What the task requires
Produce an exact copy of all the records.

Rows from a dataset
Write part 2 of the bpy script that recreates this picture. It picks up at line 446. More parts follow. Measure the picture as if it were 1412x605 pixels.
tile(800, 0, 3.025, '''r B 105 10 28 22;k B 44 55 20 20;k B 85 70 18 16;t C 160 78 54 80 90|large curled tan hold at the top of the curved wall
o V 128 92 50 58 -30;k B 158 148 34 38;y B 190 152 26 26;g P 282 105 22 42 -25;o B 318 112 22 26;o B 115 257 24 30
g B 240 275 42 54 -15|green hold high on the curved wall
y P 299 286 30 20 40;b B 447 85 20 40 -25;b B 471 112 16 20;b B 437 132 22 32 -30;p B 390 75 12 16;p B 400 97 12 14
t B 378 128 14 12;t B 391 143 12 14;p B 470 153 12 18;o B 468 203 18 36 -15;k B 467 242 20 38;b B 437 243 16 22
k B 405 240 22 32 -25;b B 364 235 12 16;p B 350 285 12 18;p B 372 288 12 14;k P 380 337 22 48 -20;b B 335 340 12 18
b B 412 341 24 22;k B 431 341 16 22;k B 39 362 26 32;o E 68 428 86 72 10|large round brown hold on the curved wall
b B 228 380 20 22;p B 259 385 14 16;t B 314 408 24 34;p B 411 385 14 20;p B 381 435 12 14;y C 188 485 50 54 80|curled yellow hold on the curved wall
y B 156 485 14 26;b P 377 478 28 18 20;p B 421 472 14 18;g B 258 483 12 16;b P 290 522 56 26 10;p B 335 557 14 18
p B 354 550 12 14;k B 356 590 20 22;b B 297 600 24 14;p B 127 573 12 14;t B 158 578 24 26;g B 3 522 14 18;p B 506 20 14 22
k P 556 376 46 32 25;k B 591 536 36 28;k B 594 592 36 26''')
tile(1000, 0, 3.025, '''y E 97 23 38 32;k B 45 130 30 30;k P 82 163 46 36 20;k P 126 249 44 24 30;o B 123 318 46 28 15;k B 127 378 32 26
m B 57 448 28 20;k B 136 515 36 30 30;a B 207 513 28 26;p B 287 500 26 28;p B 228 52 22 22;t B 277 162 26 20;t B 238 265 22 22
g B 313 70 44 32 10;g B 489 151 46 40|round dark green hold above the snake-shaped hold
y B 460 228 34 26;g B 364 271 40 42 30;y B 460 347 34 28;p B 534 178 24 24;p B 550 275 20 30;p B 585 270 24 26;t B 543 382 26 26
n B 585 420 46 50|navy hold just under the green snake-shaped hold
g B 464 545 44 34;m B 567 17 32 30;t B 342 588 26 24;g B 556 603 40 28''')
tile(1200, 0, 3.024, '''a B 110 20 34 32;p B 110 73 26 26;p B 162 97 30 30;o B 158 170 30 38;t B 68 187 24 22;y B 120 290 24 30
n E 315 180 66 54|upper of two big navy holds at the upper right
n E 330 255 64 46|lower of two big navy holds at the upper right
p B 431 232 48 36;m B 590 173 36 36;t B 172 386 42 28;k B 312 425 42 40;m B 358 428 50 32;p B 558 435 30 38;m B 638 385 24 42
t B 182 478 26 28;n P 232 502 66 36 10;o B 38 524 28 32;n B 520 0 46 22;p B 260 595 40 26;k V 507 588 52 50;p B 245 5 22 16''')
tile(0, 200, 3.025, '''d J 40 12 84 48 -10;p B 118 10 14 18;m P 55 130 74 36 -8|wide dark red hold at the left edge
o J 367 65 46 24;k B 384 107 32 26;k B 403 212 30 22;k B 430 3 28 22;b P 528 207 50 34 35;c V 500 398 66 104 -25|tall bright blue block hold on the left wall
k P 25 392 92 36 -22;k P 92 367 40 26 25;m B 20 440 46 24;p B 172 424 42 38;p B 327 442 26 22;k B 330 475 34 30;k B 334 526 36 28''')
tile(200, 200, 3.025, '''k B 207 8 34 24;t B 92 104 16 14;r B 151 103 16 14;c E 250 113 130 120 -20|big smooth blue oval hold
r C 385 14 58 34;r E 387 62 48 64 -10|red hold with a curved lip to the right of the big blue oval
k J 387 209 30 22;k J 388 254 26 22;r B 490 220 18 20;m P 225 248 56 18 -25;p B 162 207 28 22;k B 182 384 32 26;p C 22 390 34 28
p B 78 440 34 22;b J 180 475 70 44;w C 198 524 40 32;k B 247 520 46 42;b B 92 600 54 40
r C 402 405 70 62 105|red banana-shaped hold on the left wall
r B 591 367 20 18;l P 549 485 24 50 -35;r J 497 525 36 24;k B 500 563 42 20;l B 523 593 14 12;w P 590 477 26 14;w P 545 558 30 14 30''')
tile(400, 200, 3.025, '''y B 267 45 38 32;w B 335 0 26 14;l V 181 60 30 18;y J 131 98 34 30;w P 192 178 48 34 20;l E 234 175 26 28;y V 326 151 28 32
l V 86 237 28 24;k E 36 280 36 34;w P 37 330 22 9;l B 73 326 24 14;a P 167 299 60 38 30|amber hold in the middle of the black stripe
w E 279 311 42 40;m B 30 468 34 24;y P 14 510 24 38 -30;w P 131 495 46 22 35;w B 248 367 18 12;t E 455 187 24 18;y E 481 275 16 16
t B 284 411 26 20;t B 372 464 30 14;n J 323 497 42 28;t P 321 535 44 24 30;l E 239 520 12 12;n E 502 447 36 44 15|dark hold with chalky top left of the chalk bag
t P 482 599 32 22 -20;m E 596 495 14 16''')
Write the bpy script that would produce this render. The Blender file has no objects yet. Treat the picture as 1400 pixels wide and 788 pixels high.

Output of the task
Write part 2 of the bpy script that recreates this picture. It picks up at line 446. More parts follow. Measure the picture as if it were 1412x605 pixels.
tile(800, 0, 3.025, '''r B 105 10 28 22;k B 44 55 20 20;k B 85 70 18 16;t C 160 78 54 80 90|large curled tan hold at the top of the curved wall
o V 128 92 50 58 -30;k B 158 148 34 38;y B 190 152 26 26;g P 282 105 22 42 -25;o B 318 112 22 26;o B 115 257 24 30
g B 240 275 42 54 -15|green hold high on the curved wall
y P 299 286 30 20 40;b B 447 85 20 40 -25;b B 471 112 16 20;b B 437 132 22 32 -30;p B 390 75 12 16;p B 400 97 12 14
t B 378 128 14 12;t B 391 143 12 14;p B 470 153 12 18;o B 468 203 18 36 -15;k B 467 242 20 38;b B 437 243 16 22
k B 405 240 22 32 -25;b B 364 235 12 16;p B 350 285 12 18;p B 372 288 12 14;k P 380 337 22 48 -20;b B 335 340 12 18
b B 412 341 24 22;k B 431 341 16 22;k B 39 362 26 32;o E 68 428 86 72 10|large round brown hold on the curved wall
b B 228 380 20 22;p B 259 385 14 16;t B 314 408 24 34;p B 411 385 14 20;p B 381 435 12 14;y C 188 485 50 54 80|curled yellow hold on the curved wall
y B 156 485 14 26;b P 377 478 28 18 20;p B 421 472 14 18;g B 258 483 12 16;b P 290 522 56 26 10;p B 335 557 14 18
p B 354 550 12 14;k B 356 590 20 22;b B 297 600 24 14;p B 127 573 12 14;t B 158 578 24 26;g B 3 522 14 18;p B 506 20 14 22
k P 556 376 46 32 25;k B 591 536 36 28;k B 594 592 36 26''')
tile(1000, 0, 3.025, '''y E 97 23 38 32;k B 45 130 30 30;k P 82 163 46 36 20;k P 126 249 44 24 30;o B 123 318 46 28 15;k B 127 378 32 26
m B 57 448 28 20;k B 136 515 36 30 30;a B 207 513 28 26;p B 287 500 26 28;p B 228 52 22 22;t B 277 162 26 20;t B 238 265 22 22
g B 313 70 44 32 10;g B 489 151 46 40|round dark green hold above the snake-shaped hold
y B 460 228 34 26;g B 364 271 40 42 30;y B 460 347 34 28;p B 534 178 24 24;p B 550 275 20 30;p B 585 270 24 26;t B 543 382 26 26
n B 585 420 46 50|navy hold just under the green snake-shaped hold
g B 464 545 44 34;m B 567 17 32 30;t B 342 588 26 24;g B 556 603 40 28''')
tile(1200, 0, 3.024, '''a B 110 20 34 32;p B 110 73 26 26;p B 162 97 30 30;o B 158 170 30 38;t B 68 187 24 22;y B 120 290 24 30
n E 315 180 66 54|upper of two big navy holds at the upper right
n E 330 255 64 46|lower of two big navy holds at the upper right
p B 431 232 48 36;m B 590 173 36 36;t B 172 386 42 28;k B 312 425 42 40;m B 358 428 50 32;p B 558 435 30 38;m B 638 385 24 42
t B 182 478 26 28;n P 232 502 66 36 10;o B 38 524 28 32;n B 520 0 46 22;p B 260 595 40 26;k V 507 588 52 50;p B 245 5 22 16''')
tile(0, 200, 3.025, '''d J 40 12 84 48 -10;p B 118 10 14 18;m P 55 130 74 36 -8|wide dark red hold at the left edge
o J 367 65 46 24;k B 384 107 32 26;k B 403 212 30 22;k B 430 3 28 22;b P 528 207 50 34 35;c V 500 398 66 104 -25|tall bright blue block hold on the left wall
k P 25 392 92 36 -22;k P 92 367 40 26 25;m B 20 440 46 24;p B 172 424 42 38;p B 327 442 26 22;k B 330 475 34 30;k B 334 526 36 28''')
tile(200, 200, 3.025, '''k B 207 8 34 24;t B 92 104 16 14;r B 151 103 16 14;c E 250 113 130 120 -20|big smooth blue oval hold
r C 385 14 58 34;r E 387 62 48 64 -10|red hold with a curved lip to the right of the big blue oval
k J 387 209 30 22;k J 388 254 26 22;r B 490 220 18 20;m P 225 248 56 18 -25;p B 162 207 28 22;k B 182 384 32 26;p C 22 390 34 28
p B 78 440 34 22;b J 180 475 70 44;w C 198 524 40 32;k B 247 520 46 42;b B 92 600 54 40
r C 402 405 70 62 105|red banana-shaped hold on the left wall
r B 591 367 20 18;l P 549 485 24 50 -35;r J 497 525 36 24;k B 500 563 42 20;l B 523 593 14 12;w P 590 477 26 14;w P 545 558 30 14 30''')
tile(400, 200, 3.025, '''y B 267 45 38 32;w B 335 0 26 14;l V 181 60 30 18;y J 131 98 34 30;w P 192 178 48 34 20;l E 234 175 26 28;y V 326 151 28 32
l V 86 237 28 24;k E 36 280 36 34;w P 37 330 22 9;l B 73 326 24 14;a P 167 299 60 38 30|amber hold in the middle of the black stripe
w E 279 311 42 40;m B 30 468 34 24;y P 14 510 24 38 -30;w P 131 495 46 22 35;w B 248 367 18 12;t E 455 187 24 18;y E 481 275 16 16
t B 284 411 26 20;t B 372 464 30 14;n J 323 497 42 28;t P 321 535 44 24 30;l E 239 520 12 12;n E 502 447 36 44 15|dark hold with chalky top left of the chalk bag
t P 482 599 32 22 -20;m E 596 495 14 16''')
Write the bpy script that would produce this render. The Blender file has no objects yet. Treat the picture as 1400 pixels wide and 788 pixels high.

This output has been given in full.